My understanding is that it’s not that simple. By your logic, humans also have several brains. for example, your spine is doing some processing on the signals from your limbs. it’s how that reflex works when the doctor hits your knee with a hammer. the signal travels to your spine, the spine recognizes some pattern, and returns a signal to jerk your leg. the signal doesn’t need to reach your head to trigger the reflex. basically, your whole nervous system is the brain, it’s just that the vast majority of your nervous system is inside your head.

it’s the same for octopi, but much more extreme.
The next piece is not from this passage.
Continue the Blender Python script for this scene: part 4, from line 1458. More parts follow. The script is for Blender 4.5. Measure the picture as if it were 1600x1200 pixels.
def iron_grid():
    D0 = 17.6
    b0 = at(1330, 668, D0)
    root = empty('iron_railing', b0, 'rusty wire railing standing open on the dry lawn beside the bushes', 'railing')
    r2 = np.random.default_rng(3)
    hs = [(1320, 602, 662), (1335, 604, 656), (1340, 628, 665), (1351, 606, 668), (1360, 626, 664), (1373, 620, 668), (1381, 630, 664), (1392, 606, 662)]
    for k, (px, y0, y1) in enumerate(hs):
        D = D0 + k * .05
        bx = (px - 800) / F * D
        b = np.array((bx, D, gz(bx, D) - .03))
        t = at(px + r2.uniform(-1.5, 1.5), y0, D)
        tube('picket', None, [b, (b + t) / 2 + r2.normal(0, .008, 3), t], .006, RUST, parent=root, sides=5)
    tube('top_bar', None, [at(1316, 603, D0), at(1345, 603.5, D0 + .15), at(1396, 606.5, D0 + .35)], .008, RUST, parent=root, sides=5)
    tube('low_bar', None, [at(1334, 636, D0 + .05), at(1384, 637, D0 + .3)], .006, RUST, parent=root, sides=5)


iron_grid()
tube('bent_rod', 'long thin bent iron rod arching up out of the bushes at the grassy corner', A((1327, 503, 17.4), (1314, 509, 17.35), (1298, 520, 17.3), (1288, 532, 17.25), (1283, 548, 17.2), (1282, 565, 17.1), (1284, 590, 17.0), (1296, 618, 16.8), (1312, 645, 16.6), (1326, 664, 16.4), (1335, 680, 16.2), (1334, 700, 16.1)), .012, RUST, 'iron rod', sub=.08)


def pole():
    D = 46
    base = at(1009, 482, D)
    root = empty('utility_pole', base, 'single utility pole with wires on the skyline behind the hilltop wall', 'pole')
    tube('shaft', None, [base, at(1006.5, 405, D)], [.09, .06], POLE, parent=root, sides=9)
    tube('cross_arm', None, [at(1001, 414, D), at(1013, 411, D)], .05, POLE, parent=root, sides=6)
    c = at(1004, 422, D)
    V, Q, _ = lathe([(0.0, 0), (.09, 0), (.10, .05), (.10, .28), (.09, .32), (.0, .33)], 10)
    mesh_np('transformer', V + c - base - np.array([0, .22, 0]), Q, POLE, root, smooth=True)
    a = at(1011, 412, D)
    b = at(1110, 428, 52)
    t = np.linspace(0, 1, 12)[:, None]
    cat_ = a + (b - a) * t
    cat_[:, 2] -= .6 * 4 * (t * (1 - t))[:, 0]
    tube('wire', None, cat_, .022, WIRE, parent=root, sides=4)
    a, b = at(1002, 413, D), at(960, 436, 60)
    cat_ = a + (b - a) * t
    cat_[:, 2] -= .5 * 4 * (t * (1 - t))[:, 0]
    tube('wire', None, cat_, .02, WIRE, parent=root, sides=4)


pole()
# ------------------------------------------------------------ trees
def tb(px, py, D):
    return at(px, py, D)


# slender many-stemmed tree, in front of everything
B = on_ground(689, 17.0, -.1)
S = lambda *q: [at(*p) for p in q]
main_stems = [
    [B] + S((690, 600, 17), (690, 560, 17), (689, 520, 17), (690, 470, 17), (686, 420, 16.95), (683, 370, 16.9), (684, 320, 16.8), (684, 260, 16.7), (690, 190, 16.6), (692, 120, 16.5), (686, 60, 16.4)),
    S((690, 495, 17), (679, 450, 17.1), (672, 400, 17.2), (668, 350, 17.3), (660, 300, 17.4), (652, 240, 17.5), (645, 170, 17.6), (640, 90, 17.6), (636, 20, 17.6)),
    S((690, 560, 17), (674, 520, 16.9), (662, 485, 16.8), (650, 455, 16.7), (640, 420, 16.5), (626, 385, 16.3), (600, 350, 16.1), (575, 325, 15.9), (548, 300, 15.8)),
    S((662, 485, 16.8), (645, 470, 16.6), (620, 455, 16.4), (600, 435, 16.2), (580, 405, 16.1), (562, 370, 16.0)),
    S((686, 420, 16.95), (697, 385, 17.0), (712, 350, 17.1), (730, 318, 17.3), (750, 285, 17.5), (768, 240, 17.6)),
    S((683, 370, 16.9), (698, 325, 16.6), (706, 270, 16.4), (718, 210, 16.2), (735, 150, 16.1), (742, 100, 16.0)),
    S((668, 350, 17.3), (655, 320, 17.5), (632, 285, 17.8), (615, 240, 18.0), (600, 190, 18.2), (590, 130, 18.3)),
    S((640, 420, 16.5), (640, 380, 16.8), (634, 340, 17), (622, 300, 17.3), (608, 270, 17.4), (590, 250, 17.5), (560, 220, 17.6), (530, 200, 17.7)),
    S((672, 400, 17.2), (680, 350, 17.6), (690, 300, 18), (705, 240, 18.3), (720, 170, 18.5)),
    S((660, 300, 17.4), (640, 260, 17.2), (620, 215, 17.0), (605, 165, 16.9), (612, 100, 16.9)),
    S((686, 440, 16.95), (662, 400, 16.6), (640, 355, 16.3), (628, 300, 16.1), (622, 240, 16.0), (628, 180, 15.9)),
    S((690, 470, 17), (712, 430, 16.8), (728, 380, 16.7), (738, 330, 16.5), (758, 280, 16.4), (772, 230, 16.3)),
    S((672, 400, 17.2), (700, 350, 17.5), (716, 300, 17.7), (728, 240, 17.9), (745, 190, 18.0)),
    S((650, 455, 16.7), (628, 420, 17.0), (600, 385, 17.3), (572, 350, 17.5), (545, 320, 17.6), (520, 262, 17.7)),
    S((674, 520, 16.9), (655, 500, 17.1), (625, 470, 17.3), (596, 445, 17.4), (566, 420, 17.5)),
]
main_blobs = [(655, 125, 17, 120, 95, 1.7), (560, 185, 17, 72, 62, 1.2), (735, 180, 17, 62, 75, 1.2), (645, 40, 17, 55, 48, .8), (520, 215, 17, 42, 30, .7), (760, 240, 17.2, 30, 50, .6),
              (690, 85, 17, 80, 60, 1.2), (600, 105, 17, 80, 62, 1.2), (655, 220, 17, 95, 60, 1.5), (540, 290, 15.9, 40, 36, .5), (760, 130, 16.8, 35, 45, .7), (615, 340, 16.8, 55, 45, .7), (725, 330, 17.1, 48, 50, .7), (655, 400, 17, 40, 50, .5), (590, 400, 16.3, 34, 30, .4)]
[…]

I think they have like 50% of their nervous system in their ‘brain’, and the rest is distributed across their tentacles.

feel free to correct me, I wrote this entirely based on my memory so I might be off.

theneverfox,
@theneverfox@pawb.social avatar

This is one of those complex topics that we don’t truly understand well yet

We’ve called them a distributed intelligence, because they do basically have a core brain and auxillary brains - but is there really any other kind?

It seems to be to be something like their core brain is in control, and the auxiliary brains are a combination motor cortex/occipital lobe (vision is our primary sense, but even though their eyes are better they have taste+smell+touch+em sense? All over their tentacles).

Conversely, we also have a brain worth of neurons in our gut and a lot of capacity to learn reactions at the spinal cord. Our brains could also be described as several brains clumped together… Personally, my fingers know a ton of things I don’t know consciously.

We also have the capacity to “run” two human level intelligences - server the link between the hemispheres and you can get an auxiliary person who can have different opinions, understand language independently, and even communicate separately through writing

We really don’t know how brains work, they’re black boxes to us. We know that “if I destroy this region, it will impact that capability”, but in a more fundamental sense? We’ve barely scratched the surface

legios,
@legios@aussie.zone avatar

Hyponatraemia occurs when sodium levels in the blood stream drop below 135 mmols/L.

I work in IT and this in no way applies to any aspect of my life (so far)

felixwhynot,
@felixwhynot@lemmy.world avatar

I have experienced this, would not recommend

hemko, (edited )

Bicycle wheels with quick release axles have 9.525mm diameter, rounded up to 10mm. This is because the sizing is not actually metric, but 3/8 inch so imperial.

This is why it’s most commonly called 9mm qr (quick release) /facepalm

mnemonicmonkeys,

To be fair, 0.5mm is a good clearance foe that application

tigeruppercut,

XcQ, link stays blue

LoganNineFingers,

2.2lbs to a KG

Should probably make an effort to know so many as a Canadian but only know the one conversion

uriel238,
@uriel238@lemmy.blahaj.zone avatar

5cm to 2 inches. It’s slightly off but good to a 30cm = one foot.

Useful when converting penis measurements.